I have the footage of 9/11 begin rolling on the monitors. And I address the group (giving this speech, which was fully formed in my head as I woke), like this:

"What is justice? Who is responsible for ensuring it? We hear cries for justice for the poor & oppressed, along with expectations that government should make it happen. We hear cries against leniency for violent criminals, expecting that the government should dispense justice on behalf of the innocent victims.

"The State bears responsibility for justice in this life; God bears it ... in the next. We do the best we can here and now at doing what's right and just, given our human limitations. And we ask God for forgiveness should our efforts be too weak, or too heavy-handed.

"I hear the words of Jesus from the Sermon on the Mount echo in my head - turn the other cheek, love your enemies, go the extra mile, do not seek vengeance. But to whom was He speaking? Heads of state? Military commanders? I think ... no. He spoke to individuals. Regular people with regular enemies and regular persecutors. That's the context of His remarks.

"What instruction did He give emperors, and generals in time of war? None. Other writers in the Bible spoke to those things: the King does not bear the sword for nothing; the King is both directed by God and subject to God's judgement. Ladies and Gentlemen, today we face the awful responsibility peculiar to state and military, of dispensing justice against criminals and combatants."

"Too often commanders sit in secure, distant offices and order young men and women to engage the enemy, resulting in death on all sides. But the commanders never engage the enemy directly. Judges sit behind a bench and pronounce sentence, but never help guards and prison staff carry it out, never see the effects on the criminal's family. Not today. Not this time.

(At this point I nodded to an aide, and in come Osama and Big Al, hands secured, but otherwise unfettered. They are seated against the wall, while the 9/11 footage keeps rolling. Then I nodded again, and the video switched to their confessions in the interrogation room. We all watched, an interpreter translating their rants.)
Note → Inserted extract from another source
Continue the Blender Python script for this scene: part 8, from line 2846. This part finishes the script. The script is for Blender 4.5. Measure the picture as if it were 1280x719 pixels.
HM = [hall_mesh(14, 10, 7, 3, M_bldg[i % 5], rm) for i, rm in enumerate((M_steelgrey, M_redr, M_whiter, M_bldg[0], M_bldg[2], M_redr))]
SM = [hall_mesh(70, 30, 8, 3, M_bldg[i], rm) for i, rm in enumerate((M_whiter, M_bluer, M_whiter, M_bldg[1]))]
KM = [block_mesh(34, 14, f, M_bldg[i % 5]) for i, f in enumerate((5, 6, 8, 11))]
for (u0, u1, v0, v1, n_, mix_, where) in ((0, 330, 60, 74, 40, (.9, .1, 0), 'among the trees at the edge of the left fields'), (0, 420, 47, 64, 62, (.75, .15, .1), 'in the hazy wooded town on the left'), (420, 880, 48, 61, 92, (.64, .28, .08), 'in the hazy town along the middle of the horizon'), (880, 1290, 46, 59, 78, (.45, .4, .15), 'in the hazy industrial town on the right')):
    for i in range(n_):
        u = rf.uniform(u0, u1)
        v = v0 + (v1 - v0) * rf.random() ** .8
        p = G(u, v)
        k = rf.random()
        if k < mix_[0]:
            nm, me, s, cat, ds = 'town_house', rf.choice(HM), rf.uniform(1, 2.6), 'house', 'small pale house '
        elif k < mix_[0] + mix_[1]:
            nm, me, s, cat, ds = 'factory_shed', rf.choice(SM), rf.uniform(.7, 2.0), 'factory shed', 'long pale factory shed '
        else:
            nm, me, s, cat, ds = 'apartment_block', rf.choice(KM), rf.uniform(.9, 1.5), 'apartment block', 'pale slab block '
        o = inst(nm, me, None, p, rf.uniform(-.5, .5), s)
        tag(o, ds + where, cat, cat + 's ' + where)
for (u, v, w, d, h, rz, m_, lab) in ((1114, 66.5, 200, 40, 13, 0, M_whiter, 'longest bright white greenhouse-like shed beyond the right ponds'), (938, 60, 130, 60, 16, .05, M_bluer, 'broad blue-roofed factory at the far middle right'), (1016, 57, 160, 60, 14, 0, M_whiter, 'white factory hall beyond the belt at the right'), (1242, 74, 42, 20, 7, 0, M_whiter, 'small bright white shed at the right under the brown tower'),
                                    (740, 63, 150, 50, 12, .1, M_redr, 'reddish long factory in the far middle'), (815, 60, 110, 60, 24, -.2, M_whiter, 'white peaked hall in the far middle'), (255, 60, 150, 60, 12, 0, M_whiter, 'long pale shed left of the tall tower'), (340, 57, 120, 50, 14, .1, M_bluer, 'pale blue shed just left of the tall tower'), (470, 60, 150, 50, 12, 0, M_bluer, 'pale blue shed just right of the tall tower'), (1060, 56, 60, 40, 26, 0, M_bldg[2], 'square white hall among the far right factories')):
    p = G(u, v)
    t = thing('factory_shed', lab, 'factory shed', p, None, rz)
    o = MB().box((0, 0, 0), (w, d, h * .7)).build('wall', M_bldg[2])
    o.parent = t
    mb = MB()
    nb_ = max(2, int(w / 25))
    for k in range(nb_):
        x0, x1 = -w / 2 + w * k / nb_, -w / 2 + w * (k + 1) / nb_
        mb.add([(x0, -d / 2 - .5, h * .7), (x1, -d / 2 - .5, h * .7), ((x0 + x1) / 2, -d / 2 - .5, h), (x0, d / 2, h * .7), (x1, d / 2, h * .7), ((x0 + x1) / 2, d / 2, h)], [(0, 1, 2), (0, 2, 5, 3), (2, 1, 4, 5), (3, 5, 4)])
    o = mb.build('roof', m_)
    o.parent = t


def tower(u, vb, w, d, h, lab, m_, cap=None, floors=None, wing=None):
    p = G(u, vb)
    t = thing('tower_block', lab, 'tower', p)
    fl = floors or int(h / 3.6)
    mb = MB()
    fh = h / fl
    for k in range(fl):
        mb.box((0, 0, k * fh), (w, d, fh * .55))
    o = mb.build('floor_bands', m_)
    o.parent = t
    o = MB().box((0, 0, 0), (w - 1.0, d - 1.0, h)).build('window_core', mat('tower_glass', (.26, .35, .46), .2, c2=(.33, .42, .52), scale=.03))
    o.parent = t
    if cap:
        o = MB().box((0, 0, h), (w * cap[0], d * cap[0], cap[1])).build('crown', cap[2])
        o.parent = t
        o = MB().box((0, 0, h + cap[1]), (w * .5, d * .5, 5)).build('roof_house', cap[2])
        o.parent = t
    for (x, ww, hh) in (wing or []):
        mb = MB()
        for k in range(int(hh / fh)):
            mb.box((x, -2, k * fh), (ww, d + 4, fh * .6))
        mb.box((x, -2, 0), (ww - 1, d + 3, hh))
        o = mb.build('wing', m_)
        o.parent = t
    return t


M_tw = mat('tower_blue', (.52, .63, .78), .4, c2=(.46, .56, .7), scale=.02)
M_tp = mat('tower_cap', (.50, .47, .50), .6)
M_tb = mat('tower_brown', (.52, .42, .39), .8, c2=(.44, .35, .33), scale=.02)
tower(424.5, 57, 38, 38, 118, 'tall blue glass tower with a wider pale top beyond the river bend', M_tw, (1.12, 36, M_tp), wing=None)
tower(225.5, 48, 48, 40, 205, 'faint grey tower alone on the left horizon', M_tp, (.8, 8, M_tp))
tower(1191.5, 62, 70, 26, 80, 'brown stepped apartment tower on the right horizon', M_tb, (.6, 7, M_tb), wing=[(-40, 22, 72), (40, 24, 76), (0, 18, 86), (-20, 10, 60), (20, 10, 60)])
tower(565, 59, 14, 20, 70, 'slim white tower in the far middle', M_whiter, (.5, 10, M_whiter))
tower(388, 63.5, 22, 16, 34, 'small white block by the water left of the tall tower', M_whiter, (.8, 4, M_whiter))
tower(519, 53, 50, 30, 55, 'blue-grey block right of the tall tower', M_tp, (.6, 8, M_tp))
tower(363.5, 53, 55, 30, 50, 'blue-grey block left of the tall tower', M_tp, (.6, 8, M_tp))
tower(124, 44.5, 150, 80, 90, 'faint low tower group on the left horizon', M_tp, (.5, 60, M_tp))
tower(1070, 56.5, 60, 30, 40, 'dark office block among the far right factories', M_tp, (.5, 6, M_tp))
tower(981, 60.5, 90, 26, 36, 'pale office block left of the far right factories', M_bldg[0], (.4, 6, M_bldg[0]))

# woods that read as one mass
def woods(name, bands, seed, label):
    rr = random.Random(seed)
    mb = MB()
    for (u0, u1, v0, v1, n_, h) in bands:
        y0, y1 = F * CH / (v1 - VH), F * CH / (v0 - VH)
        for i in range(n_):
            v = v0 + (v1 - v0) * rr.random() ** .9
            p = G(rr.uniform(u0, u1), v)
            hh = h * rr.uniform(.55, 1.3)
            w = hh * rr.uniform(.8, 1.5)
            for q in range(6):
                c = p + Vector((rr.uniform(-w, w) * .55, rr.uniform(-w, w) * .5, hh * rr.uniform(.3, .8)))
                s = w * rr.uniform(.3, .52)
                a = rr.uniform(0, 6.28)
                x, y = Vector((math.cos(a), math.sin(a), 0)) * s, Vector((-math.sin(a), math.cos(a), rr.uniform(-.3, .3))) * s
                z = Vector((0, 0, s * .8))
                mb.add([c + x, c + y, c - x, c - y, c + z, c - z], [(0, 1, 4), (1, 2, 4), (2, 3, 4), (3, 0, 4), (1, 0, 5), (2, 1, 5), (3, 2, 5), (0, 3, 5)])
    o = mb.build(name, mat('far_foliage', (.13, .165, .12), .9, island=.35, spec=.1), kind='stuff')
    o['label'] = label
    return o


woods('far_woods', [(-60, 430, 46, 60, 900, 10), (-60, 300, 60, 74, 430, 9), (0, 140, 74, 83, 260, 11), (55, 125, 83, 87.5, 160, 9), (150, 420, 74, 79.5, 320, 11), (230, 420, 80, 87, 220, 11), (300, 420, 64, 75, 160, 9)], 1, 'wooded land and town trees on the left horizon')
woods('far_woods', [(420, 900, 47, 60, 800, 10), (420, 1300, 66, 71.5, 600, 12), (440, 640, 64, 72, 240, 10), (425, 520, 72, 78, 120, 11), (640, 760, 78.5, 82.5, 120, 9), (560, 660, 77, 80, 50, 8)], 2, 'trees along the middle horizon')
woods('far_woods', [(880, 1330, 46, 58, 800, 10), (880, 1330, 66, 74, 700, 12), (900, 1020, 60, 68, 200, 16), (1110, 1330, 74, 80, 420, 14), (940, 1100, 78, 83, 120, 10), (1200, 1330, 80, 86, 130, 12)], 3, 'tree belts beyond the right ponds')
"I'm confident that nearly every one of you, and the vast majority of our fellow citizens, would have had no problems if news reports had stated definitively that these two Al Qaida leaders had been positively identified as killed by missile fire in an attack on their compound. In fact, I dare say that in parts of this country there would be rejoicing and a feeling that justice had been done, that we had just become a lot safer, having broken the back of Al Qaida.

"But here they sit, waiting on our actions today. What do we do in our role as the state and the military? Defer to the world court, or look to the UN for justice? Establish a war crimes tribunal? Hold them as enemy combatants without benefit of trial? Apply harsh interrogation techniques? What exactly is justice in wartime? What does it look like? Is it different on the battlefield than in the White House? And yet, didn't they bring the battlefield to New York City and Washington, DC? In a sense, we are sitting on the battlefield, here and now. We are engaging the enemy.

"Many of us in this room approach God through a Judeo-Christian framework. These men approach God through an Islamic framework. I have been taught to forgive others as I have been forgiven. And as an individual, I can, and I do. But as commander-in-chief of an army at war with these men? As head of state, charged with protecting law-abiding citizens?

(
and here I turn to the prisoners and say, through the interpreter, "Say your prayers, as I will say mine.")

"God, you who forgave King David of so much bloodshed, forgive these men of their bloodshed...

...and me of mine."


I ask the military escort for his sidearm. Without hesitating, I fire POP! POP! POP! into Osama, and POP! POP! POP! into Big Al, each getting one in the head & two in the heart. Ten seconds total elapsed time. I return the sidearm, face the stunned group, and say:

"Let the record show that, on behalf of our innocent civilians killed on 9/11: justice was done today - in this life. And we pray that God will dispense both justice AND mercy in the next life - to all of us."




and then I woke up. And I immediately wanted to know what happened next, in the room, in the press, around the world. But I couldn't go back to it - I just couldn't.

I've been asking myself since then... how could I have thought this through so clearly in my sleep? Is this what I really believe? Is this my version of justice? Or just a crazy, crazy Harrison-Ford-Tom-Clancy-movie-drama dream? I'd like to just forget this whole thing. Ugh.

1 comment:

Future Urban Planner said...

Hmmm, too much 24 for you- no more Jack Bauer before bed! Maybe it's just sublimated feelings for your doctor lol that'll teach her to order me to run as tho my life depends on it!

Interesting concept for a novel, you could send it to Signmund Brower, but I think he'd face a HUGE backlash having his President X dispense two of the world's most hated "men" in an act of vigilante justice.

It does bring up the point tho that generals & judges never really carry out their own orders. Hmm

"We perpetuate war by exalting its sacrifices." -the Education of Emily (or something like that, it's an old Julie Andrews movie) more food for thought

is it a coincedence that my word verification is viontet violent?